Rights groups welcomed a proposed new British law that will create a legal basis for undercover informants to break the law when needed in the fight against serious crimes, but said that it doesn’t go far enough in specifying which crimes could be authorized.
Secret Policy
However, prior to legal cases brought against the government, it was not publicly known that MI5, Britain’s domestic intelligence agency, had been authorizing informants to commit crimes under a secret policy that was not subject to meaningful oversight, rights watchdog Privacy International (PI) said.PI and other right groups, who have been challenging the government in the courts for more transparency, said the bill’s lack of details about which crimes could be authorized was concerning.
Oversight and Limitations
Director-general of MI5 Ken McCallum said informant lawbreaking was necessary to “gain the critical information needed to save lives.”“Since March 2017, MI5 and Counter Terror Police have together thwarted 27 terror attacks. Without the contribution of human agents, be in no doubt, many of these attacks would not have been prevented,” he said in a statement.
Lynne Owens, director general of the National Crime Agency, said informants are authorized to engage in criminal activity only when “absolutely necessary and proportionate“ and under ”great care and scrutiny.”
Oversight is provided by the Investigatory Powers Commissioner, Sir Brian Leveson.
PI and Reprieve, who launched a legal challenge against the secret MI5 policy in 2017, do not object to the authorizing of informants to commit crimes per se.
“We are not challenging the fact that the use of informants can be a very useful tool to actually fight organized crime,” Ilia Siatitsa, program director and legal officer at PI, told The Epoch Times.
“But what we are challenging is the way the bill regulates the use of informants, including the lack of specific limitations with regard to what kind of acts can be authorized,” she added.
Another concern is oversight.
“Right now there is no double lock around these authorizations, so while you need a judicial warrant in other cases, to use an [MI5] informant, actually all you need is a supervisor’s approval,” she said.
Siatitsa also said that informants themselves who are acting in “precarious” situations needed clear parameters and should know whether they'd be prosecuted if they went beyond what was pre-authorized.

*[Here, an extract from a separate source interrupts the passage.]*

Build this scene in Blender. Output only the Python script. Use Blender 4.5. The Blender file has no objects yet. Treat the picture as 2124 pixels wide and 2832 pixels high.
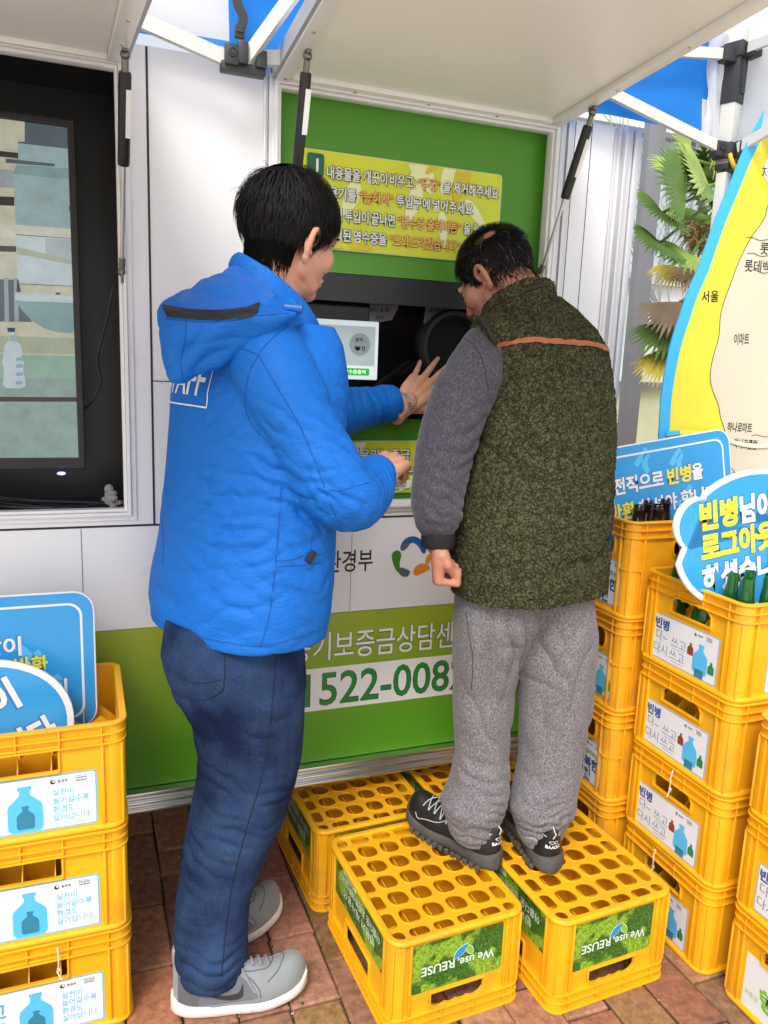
import bpy, bmesh, math, random
from mathutils import Vector as V, Matrix, noise as NZ
from math import radians as RD, sin, cos, pi, sqrt, exp, atan2, hypot
S = bpy.context.scene
# ------------------------------------------------------------------ camera, sky, sun, exposure
cam_d = bpy.data.cameras.new('camera'); cam = bpy.data.objects.new('camera', cam_d)
S.collection.objects.link(cam); S.camera = cam
R0 = ((0.9352291, -0.35200132, 0.03796853), (-0.03020555, -0.18618152, -0.98205095), (0.35275227, 0.91729576, -0.18475477))
CAM = V((0, 0, 1.43)); FPX = 2160.5
cam.matrix_world = Matrix(((R0[0][0], -R0[1][0], -R0[2][0], 0), (R0[0][1], -R0[1][1], -R0[2][1], 0),
                           (R0[0][2], -R0[1][2], -R0[2][2], 1.43), (0, 0, 0, 1)))
cam_d.sensor_fit = 'VERTICAL'; cam_d.sensor_height = 36; cam_d.lens = FPX / 2832 * 36
cam_d.clip_start = .05; cam_d.clip_end = 500
W = bpy.data.worlds.new('World'); S.world = W; W.use_nodes = True
wn = W.node_tree.nodes; wl = W.node_tree.links
SUN_EL, SUN_AZ = 50, 215          # azimuth clockwise from +y
sky = wn.new('ShaderNodeTexSky'); sky.sky_type = 'NISHITA'; sky.sun_disc = False
sky.sun_elevation = RD(SUN_EL); sky.sun_rotation = RD(SUN_AZ); sky.air_density = 1.0; sky.dust_density = 3.0
hs = wn.new('ShaderNodeHueSaturation'); hs.inputs['Saturation'].default_value = .32
wl.new(sky.outputs[0], hs.inputs['Color']); wl.new(hs.outputs[0], wn['Background'].inputs[0])
wn['Background'].inputs[1].default_value = 0.15
sd = bpy.data.lights.new('sun', 'SUN'); sun = bpy.data.objects.new('sun', sd); S.collection.objects.link(sun)
sd.energy = 1.3; sd.angle = RD(22); sd.color = (1, .955, .9)
_d = V((sin(RD(SUN_AZ)) * cos(RD(SUN_EL)), cos(RD(SUN_AZ)) * cos(RD(SUN_EL)), sin(RD(SUN_EL))))
sun.rotation_euler = _d.to_track_quat('Z', 'Y').to_euler(); sun.location = _d * 20
S.view_settings.view_transform = 'Standard'; S.view_settings.look = 'None'
S.view_settings.exposure = 0.70; S.view_settings.gamma = 1
S.cycles.max_bounces = 8; S.cycles.transparent_max_bounces = 12; S.cycles.sample_clamp_indirect = 4

# ------------------------------------------------------------------ helpers
def ray(px, py):
    a, b = (px - 1062) / FPX, (py - 1416) / FPX
    return V([R0[0][i] * a + R0[1][i] * b + R0[2][i] for i in range(3)])
def at(px, py, y=None, x=None, z=None):
    """point of the place seen at a photo pixel, on the plane y=, x= or z="""
    d = ray(px, py)
    t = y / d.y if y is not None else (x / d.x if x is not None else (z - 1.43) / d.z)
    return CAM + d * t

MATS = {}
def lin(c):
    return tuple((v / 12.92 if v <= .04045 else ((v + .055) / 1.055) ** 2.4) for v in c)
def mat(name, col, rough=.5, metal=0, spec=.5, bump=None, var=None, coord='Object', speck=None, emit=None, trans=0, ior=1.45, coat=0, sheen=0, sss=0, rand=False, extra=None):
    """col linear rgb; bump=(scale,strength,detail); var=(scale,amount) noise value variation; speck=(scale,lo,hi,colour)"""
    if name in MATS: return MATS[name]
    m = bpy.data.materials.new(name); m.use_nodes = True; MATS[name] = m
    n, l = m.node_tree.nodes, m.node_tree.links
    b = n['Principled BSDF']
    b.inputs['Base Color'].default_value = (*col, 1); b.inputs['Roughness'].default_value = rough
    b.inputs['Metallic'].default_value = metal; b.inputs['Specular IOR Level'].default_value = spec
    b.inputs['IOR'].default_value = ior
    if trans: b.inputs['Transmission Weight'].default_value = trans
    if coat: b.inputs['Coat Weight'].default_value = coat; b.inputs['Coat Roughness'].default_value = .08
    if sheen: b.inputs['Sheen Weight'].default_value = sheen; b.inputs['Sheen Roughness'].default_value = .5
    if sss: b.inputs['Subsurface Weight'].default_value = sss; b.inputs['Subsurface Radius'].default_value = (.01, .004, .002)
    if emit: b.inputs['Emission Color'].default_value = (*emit[:3], 1); b.inputs['Emission Strength'].default_value = emit[3]
    tc = n.new('ShaderNodeTexCoord'); vec = tc.outputs[coord]
    if rand:
        oi = n.new('ShaderNodeObjectInfo'); ad = n.new('ShaderNodeVectorMath'); ad.operation = 'MULTIPLY_ADD'
        cx = n.new('ShaderNodeCombineXYZ')
        for k in range(3): l.new(oi.outputs['Random'], cx.inputs[k])
        l.new(cx.outputs[0], ad.inputs[0]); ad.inputs[1].default_value = (37, 53, 71); l.new(vec, ad.inputs[2]); vec = ad.outputs[0]
    cur = None
    if var:
        t = n.new('ShaderNodeTexNoise'); t.inputs['Scale'].default_value = var[0]; t.inputs['Detail'].default_value = 5; t.inputs['Roughness'].default_value = .6
        l.new(vec, t.inputs['Vector'])
        r = n.new('ShaderNodeMapRange'); r.inputs[1].default_value = .3; r.inputs[2].default_value = .7
        r.inputs[3].default_value = 1 - var[1]; r.inputs[4].default_value = 1 + var[1]
        l.new(t.outputs[0], r.inputs[0])
        mx = n.new('ShaderNodeMix'); mx.data_type = 'RGBA'; mx.blend_type = 'MULTIPLY'; mx.inputs[0].default_value = 1
        mx.inputs[6].default_value = (*col, 1); l.new(r.outputs[0], mx.inputs[7]); cur = mx.outputs[2]
    if speck:
        t = n.new('ShaderNodeTexNoise'); t.inputs['Scale'].default_value = speck[0]; t.inputs['Detail'].default_value = speck[4] if len(speck) > 4 else 3
        l.new(vec, t.inputs['Vector'])
        r = n.new('ShaderNodeMapRange'); r.inputs[1].default_value = speck[1]; r.inputs[2].default_value = speck[2]
        l.new(t.outputs[0], r.inputs[0])
        mx = n.new('ShaderNodeMix'); mx.data_type = 'RGBA'; l.new(r.outputs[0], mx.inputs[0])
        if cur: l.new(cur, mx.inputs[6])
        else: mx.inputs[6].default_value = (*col, 1)
        mx.inputs[7].default_value = (*speck[3], 1); cur = mx.outputs[2]
    if cur: l.new(cur, b.inputs['Base Color'])
    if bump:
        t = n.new('ShaderNodeTexNoise'); t.inputs['Scale'].default_value = bump[0]; t.inputs['Detail'].default_value = bump[2] if len(bump) > 2 else 4
        l.new(vec, t.inputs['Vector'])
        bp = n.new('ShaderNodeBump'); bp.inputs['Strength'].default_value = bump[1]; bp.inputs['Distance'].default_value = bump[3] if len(bump) > 3 else .002
        l.new(t.outputs[0], bp.inputs['Height']); l.new(bp.outputs[0], b.inputs['Normal'])
    if extra: extra(n, l, b, tc)
    return m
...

The FBI and Canada’s intelligence service, CSIS, have such safeguards in place already, according to the joint statement.
Legal Proceedings
Satitisa believes the new bill is related to Privacy International’s litigation, which challenged the legal basis of MI5’s authorization of informants to commit crimes.“Before our case, the use of informants by MI5 was entirely secret,” she said. “It was only when we went to court that the government revealed some of this information.”
PI, Reprieve, and co-complainants Committee on the Administration of Justice and the Pat Finucane Centre, who joined the case in 2018, are continuing their litigation.
“Even if the bill has passed [into law by then] we are still challenging to what extent the use of informants by MI5 was lawful before the bill came to the fore,” she said.
“The public has the right to know what type of criminal acts MI5’s policy authorizes in the UK. Our democracy and our most fundamental rights are at risk if the government permits MI5 agents to commit crimes with impunity,” Siatitsa said in the joint statement.
The CHIS bill will not act retroactively to address the way MI5 used informants from as early as the 1990s, nor allegations of past abuses of authorizations by informants, Siatitsa explained.
Other agencies that will be covered under the CHIS bill include the seven agencies and departments of the UK Intelligence Community (UKIC), the police, the Home Office immigration and border forces, the military, the Ministry of Justice, the Food Standards Agency, the Environment Agency, and others.